When it comes down to it AI should be doing things that either a-Fill in gaps of human ability or b- Doing stuff humans don't want to do anyway.
I don't want AI making movies and taking creative jobs away from people but I would be fine with it doing my taxes like turbotax does.
I think our current experience and opinions about AI and its impact on information also has a lot to say about society as a whole: people are getting lazier, and they feel entitled to have the answers and benefits without working for them. And so, AI enters the picture.
Let's say I have a cat blog. I can take the time to get out my phone or camera and take videos of two cats playing, then splice together the good bits and create an edited product that I feel good about, and that represents actual cats playing. Or I can give AI a prompt and have it create a video of two cats playing based on some arbitrary thing that I tell it. And then I claim it's my work that's the part I object to.
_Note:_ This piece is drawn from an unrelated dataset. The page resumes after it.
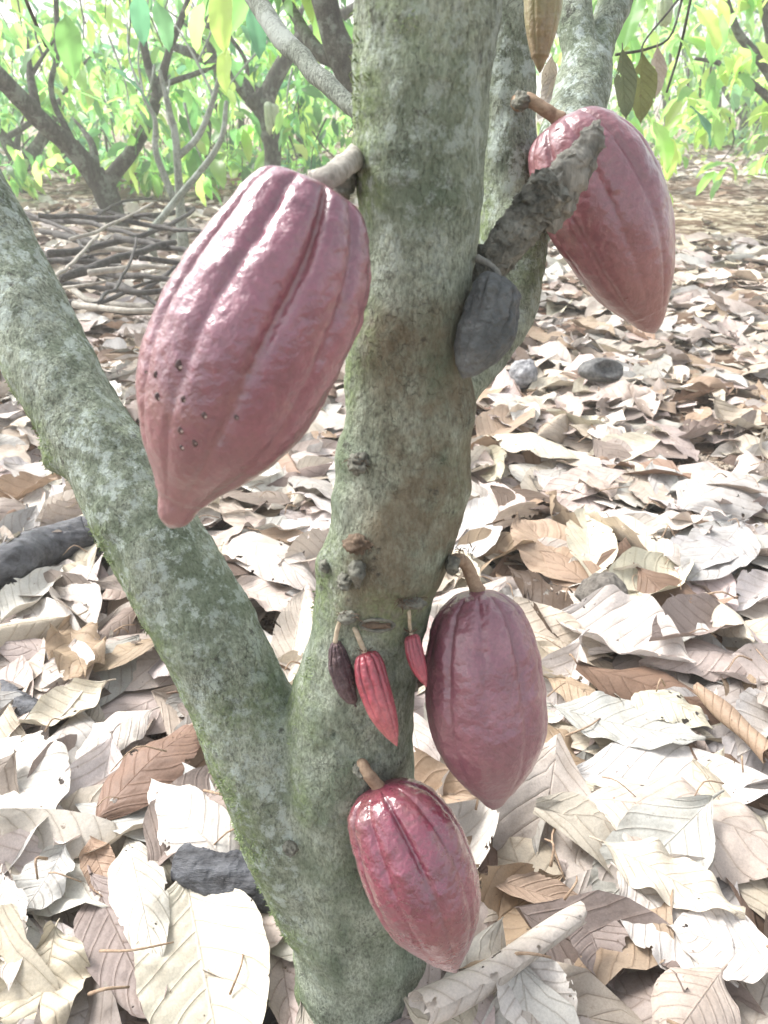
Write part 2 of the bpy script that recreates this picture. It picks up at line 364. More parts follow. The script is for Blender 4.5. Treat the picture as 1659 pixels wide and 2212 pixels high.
disp = .0045*low + .0022*midn + .0011*fin + .0018*moss*np.abs(fbm(TV, 240, 77, 2))
# wrinkled horizontal rings high on the trunk and at the base
ring = np.sin(TV[:, 2]*330 + 5*low + 3*fbm(TV, 25, 14, 2))
disp += np.where(own == 0, .0003*ring*(sstep(.76, .85, TV[:, 2]) + 3*(1-sstep(.05, .14, TV[:, 2]))), 0)
for (u, v, Yd, rad, amp) in ((625, 1835, .46, .016, .008), (770, 990, .50, .020, .010), (745, 1080, .49, .014, .006), (700, 1215, .49, .012, .006), (1115, 320, .66, .022, .012), (1120, 480, .66, .022, .010),
                             (1015, 880, .50, .018, .004), (1005, 1060, .49, .013, .003), (560, 1030, .58, .012, .004), (125, 990, .60, .016, .011), (850, 1275, .45, .030, .006), (430, 1100, .5, .02, .004), (505, 1640, .49, .013, .004)):
    c = at(u, v, Yd); d = np.linalg.norm(TV-c, axis=1); disp += amp*np.exp(-(d/rad)**2)
for (u, v, Yd, rad, amp) in ((555, 1300, .49, .006, .006), (720, 1590, .445, .004, .005), (560, 1450, .48, .005, .004)):
    c = at(u, v, Yd); d2 = (tu-u)**2 + (tv-v)**2; front = (TV-CP)@np.eye(3)[1] < Yd+.04
    disp -= np.where(front, amp*np.exp(-d2/(rad*2000)**2), 0)
TV2 = TV + TN*disp[:, None]
# unified normals after displacement
e1 = TV2[TF[:, 2]]-TV2[TF[:, 0]]; e2 = TV2[TF[:, 3]]-TV2[TF[:, 1]]; fn = np.cross(e1, e2); VN = np.zeros_like(TV2)
for k in range(4): np.add.at(VN, TF[:, k], fn)
VN /= np.linalg.norm(VN, axis=1)[:, None]+1e-12
fo = own[TF[:, 0]]; part_of = np.array([0, 1, 2, 3, 3, 3])[fo]
for k, nm in ((0, 'trunk'), (1, 'limb'), (2, 'limb'), (3, 'limb')):
    f = TF[part_of == k]; ids, inv = np.unique(f, return_inverse=True); f = inv.reshape(f.shape)
    o = mesh(nm, TV2[ids], f, M_BARK, root, attrs={'moss': moss[ids], 'brown': brown[ids], 'lichen': lich[ids]}, vnorm=VN[ids])
    if k == 1: o['label'] = 'thick lichen-spotted limb leaning to the left'
    if k == 2: o['label'] = 'rear stem rising behind the trunk'
    if k == 3: o['label'] = 'pale rear limb forking beside the upper pod'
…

Sadly, an AI generated video called "you've never seen two cats do this!" is more likely to get lots of page views then my genuine video of "my cats playing look how cute they are!" And sadly — part two — we live in a world where popularity has become more important than authenticity, and short-term gratification outweighs long-term value.
I think some of the willingness to offload thinking to AI is that most people are just plain exhausted. Folks are working to much, distracted to much, and even thinkings about stuff like, what to make for dinner is exhausting.
The need for clickbait tittles in most algorithms makes me mad. It means that folks need to use misleading tittles to get any attention.